Quote precisely the run of lines opening with the line containing "Keep writing the" and closing with the line containing "150, (2.4*.3,-1,2.6+2), .9)", and nothing else.

________________________

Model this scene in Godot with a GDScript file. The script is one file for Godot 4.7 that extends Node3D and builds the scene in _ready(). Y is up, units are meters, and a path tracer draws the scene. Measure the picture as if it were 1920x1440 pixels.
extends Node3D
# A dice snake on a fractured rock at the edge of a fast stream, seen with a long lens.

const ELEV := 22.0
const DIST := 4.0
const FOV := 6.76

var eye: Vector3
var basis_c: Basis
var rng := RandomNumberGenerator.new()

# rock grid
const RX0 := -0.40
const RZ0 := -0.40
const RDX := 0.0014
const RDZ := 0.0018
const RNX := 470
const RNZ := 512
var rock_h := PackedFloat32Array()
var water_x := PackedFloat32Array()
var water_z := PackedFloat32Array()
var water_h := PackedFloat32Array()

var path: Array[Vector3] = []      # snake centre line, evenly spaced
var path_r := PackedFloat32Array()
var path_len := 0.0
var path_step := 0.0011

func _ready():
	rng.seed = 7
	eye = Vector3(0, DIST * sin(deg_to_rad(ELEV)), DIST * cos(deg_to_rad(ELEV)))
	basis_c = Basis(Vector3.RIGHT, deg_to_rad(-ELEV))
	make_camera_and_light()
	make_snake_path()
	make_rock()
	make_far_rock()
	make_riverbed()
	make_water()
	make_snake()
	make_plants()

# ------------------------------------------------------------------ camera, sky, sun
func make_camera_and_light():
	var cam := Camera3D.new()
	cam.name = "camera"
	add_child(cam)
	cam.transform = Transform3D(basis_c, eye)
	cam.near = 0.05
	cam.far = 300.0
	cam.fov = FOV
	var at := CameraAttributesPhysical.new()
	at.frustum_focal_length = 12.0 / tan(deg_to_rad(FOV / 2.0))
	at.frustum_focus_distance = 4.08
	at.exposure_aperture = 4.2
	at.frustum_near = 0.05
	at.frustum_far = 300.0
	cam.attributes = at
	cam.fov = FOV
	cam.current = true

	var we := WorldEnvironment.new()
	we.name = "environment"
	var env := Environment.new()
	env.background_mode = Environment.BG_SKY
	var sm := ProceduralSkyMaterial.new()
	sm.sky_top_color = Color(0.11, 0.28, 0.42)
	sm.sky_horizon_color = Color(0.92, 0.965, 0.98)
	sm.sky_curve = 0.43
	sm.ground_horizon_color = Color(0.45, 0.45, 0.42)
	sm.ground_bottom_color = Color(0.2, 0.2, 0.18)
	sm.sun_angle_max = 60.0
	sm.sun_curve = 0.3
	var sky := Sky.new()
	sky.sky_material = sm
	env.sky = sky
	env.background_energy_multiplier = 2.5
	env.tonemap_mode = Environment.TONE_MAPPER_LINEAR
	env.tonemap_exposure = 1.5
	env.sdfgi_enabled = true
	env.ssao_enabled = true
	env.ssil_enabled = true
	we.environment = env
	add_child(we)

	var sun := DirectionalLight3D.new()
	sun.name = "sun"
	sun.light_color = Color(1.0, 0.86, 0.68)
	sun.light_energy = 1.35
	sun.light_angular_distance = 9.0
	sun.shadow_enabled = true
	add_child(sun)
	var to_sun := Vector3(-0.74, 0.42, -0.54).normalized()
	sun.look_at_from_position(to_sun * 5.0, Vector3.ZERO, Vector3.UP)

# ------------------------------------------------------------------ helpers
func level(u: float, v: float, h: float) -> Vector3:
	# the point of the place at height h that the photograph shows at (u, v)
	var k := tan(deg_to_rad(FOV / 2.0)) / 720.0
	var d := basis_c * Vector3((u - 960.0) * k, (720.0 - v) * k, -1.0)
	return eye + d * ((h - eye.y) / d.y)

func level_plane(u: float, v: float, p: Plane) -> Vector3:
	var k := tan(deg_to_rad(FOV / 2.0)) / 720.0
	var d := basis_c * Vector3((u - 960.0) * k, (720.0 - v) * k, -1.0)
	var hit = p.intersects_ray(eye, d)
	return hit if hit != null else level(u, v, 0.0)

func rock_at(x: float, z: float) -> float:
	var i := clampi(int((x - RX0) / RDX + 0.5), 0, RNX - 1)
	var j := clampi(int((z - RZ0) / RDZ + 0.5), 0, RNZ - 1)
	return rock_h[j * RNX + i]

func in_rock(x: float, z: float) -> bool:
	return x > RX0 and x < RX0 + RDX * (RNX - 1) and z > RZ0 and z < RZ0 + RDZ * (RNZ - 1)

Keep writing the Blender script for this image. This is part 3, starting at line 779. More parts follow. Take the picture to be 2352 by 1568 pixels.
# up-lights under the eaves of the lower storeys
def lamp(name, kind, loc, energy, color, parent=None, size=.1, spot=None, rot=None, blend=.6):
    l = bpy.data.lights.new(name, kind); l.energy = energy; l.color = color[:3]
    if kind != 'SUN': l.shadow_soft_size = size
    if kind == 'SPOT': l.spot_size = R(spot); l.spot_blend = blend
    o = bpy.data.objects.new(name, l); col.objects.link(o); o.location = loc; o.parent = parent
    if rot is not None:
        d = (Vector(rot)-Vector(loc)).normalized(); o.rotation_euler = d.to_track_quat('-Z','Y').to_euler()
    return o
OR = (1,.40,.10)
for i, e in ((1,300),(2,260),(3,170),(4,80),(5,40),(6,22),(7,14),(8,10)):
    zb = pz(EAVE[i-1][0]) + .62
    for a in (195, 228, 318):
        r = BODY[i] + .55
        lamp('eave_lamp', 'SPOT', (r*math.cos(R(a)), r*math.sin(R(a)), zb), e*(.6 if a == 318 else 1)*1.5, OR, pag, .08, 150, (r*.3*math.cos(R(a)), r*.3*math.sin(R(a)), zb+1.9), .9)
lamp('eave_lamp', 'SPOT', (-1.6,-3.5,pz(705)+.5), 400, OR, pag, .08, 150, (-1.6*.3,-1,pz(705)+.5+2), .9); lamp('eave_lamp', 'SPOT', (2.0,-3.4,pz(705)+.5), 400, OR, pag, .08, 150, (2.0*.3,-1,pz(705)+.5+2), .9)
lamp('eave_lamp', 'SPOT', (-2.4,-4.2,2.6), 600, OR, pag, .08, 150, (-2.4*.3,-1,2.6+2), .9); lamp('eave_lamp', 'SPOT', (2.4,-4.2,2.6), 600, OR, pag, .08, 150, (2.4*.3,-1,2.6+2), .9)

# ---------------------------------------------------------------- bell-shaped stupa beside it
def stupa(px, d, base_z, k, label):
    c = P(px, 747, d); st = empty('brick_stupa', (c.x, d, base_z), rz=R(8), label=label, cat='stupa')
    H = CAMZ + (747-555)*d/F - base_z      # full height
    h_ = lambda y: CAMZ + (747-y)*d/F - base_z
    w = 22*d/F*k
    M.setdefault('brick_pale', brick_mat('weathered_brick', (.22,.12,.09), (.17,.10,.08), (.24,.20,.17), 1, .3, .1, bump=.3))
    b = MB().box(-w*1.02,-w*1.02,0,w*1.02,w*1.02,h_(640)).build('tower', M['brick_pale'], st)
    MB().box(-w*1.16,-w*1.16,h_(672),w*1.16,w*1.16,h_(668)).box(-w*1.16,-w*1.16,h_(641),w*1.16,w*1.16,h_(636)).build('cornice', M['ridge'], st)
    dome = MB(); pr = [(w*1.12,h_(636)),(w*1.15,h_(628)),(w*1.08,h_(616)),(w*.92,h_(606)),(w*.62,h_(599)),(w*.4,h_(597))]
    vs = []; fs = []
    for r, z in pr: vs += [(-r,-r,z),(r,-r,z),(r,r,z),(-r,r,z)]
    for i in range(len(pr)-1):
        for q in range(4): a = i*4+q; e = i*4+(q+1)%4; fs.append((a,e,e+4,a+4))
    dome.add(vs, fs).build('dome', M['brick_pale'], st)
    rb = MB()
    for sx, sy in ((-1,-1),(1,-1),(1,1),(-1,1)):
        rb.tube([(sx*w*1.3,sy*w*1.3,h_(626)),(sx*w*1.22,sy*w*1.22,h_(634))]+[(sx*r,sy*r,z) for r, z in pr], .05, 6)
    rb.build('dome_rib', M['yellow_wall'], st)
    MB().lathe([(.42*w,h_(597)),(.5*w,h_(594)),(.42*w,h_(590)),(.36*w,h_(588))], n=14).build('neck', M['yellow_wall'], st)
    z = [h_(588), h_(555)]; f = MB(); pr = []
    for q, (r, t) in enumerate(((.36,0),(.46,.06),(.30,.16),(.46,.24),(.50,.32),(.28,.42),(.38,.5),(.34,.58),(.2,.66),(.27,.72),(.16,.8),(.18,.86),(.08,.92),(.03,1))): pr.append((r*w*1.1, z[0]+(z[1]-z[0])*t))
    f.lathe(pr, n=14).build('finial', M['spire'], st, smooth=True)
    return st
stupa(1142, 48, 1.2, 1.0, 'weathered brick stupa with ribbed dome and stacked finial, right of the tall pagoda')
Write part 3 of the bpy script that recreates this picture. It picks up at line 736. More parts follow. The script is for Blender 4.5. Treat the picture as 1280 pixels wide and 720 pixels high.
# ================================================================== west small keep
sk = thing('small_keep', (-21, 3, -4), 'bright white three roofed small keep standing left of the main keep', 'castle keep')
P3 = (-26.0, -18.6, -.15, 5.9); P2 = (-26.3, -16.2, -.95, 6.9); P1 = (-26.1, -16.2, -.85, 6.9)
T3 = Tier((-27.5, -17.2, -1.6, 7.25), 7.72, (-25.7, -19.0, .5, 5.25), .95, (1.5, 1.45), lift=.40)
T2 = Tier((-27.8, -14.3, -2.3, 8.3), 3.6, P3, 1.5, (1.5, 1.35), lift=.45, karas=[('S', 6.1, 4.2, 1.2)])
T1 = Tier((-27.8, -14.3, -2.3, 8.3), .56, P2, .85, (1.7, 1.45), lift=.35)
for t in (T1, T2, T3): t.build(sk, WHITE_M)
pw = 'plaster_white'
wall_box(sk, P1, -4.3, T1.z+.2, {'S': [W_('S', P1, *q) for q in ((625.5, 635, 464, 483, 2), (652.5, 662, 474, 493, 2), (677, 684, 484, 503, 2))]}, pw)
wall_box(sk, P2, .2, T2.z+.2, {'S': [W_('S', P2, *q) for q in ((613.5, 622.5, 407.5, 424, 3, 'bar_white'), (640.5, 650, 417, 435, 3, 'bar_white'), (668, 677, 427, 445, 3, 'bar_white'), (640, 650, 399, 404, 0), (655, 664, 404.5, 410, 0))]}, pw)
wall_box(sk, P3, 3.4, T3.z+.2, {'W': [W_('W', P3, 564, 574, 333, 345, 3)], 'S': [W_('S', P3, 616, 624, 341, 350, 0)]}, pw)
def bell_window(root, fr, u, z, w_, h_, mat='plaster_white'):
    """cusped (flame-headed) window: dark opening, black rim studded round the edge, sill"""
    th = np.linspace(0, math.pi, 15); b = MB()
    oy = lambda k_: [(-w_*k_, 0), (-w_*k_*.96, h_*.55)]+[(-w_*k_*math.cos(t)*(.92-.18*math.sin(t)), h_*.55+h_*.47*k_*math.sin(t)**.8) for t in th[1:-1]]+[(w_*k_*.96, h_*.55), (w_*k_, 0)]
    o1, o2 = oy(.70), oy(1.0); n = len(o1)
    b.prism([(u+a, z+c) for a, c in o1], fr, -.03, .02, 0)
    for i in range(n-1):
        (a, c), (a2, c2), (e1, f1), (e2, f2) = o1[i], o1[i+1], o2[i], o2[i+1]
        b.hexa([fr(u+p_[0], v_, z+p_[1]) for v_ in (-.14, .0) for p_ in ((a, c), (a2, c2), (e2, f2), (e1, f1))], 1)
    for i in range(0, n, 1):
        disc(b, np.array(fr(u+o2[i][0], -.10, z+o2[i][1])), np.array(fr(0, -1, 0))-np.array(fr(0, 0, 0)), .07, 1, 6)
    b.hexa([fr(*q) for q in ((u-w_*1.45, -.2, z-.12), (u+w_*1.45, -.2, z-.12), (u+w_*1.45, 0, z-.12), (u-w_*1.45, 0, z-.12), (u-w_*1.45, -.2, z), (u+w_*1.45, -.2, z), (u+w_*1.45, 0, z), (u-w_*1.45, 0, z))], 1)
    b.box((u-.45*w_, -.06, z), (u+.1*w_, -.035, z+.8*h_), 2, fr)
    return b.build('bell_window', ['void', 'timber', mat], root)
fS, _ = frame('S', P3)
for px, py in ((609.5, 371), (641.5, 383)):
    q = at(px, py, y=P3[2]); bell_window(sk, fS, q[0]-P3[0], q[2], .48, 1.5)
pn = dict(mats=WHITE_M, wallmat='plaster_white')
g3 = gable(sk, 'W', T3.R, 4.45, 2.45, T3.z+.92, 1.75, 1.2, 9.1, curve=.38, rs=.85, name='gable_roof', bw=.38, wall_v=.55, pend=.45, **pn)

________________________

◆ **WRITTEN SOLUTION**
Keep writing the Blender script for this image. This is part 3, starting at line 779. More parts follow. Take the picture to be 2352 by 1568 pixels.
# up-lights under the eaves of the lower storeys
def lamp(name, kind, loc, energy, color, parent=None, size=.1, spot=None, rot=None, blend=.6):
    l = bpy.data.lights.new(name, kind); l.energy = energy; l.color = color[:3]
    if kind != 'SUN': l.shadow_soft_size = size
    if kind == 'SPOT': l.spot_size = R(spot); l.spot_blend = blend
    o = bpy.data.objects.new(name, l); col.objects.link(o); o.location = loc; o.parent = parent
    if rot is not None:
        d = (Vector(rot)-Vector(loc)).normalized(); o.rotation_euler = d.to_track_quat('-Z','Y').to_euler()
    return o
OR = (1,.40,.10)
for i, e in ((1,300),(2,260),(3,170),(4,80),(5,40),(6,22),(7,14),(8,10)):
    zb = pz(EAVE[i-1][0]) + .62
    for a in (195, 228, 318):
        r = BODY[i] + .55
        lamp('eave_lamp', 'SPOT', (r*math.cos(R(a)), r*math.sin(R(a)), zb), e*(.6 if a == 318 else 1)*1.5, OR, pag, .08, 150, (r*.3*math.cos(R(a)), r*.3*math.sin(R(a)), zb+1.9), .9)
lamp('eave_lamp', 'SPOT', (-1.6,-3.5,pz(705)+.5), 400, OR, pag, .08, 150, (-1.6*.3,-1,pz(705)+.5+2), .9); lamp('eave_lamp', 'SPOT', (2.0,-3.4,pz(705)+.5), 400, OR, pag, .08, 150, (2.0*.3,-1,pz(705)+.5+2), .9)
lamp('eave_lamp', 'SPOT', (-2.4,-4.2,2.6), 600, OR, pag, .08, 150, (-2.4*.3,-1,2.6+2), .9); lamp('eave_lamp', 'SPOT', (2.4,-4.2,2.6), 600, OR, pag, .08, 150, (2.4*.3,-1,2.6+2), .9)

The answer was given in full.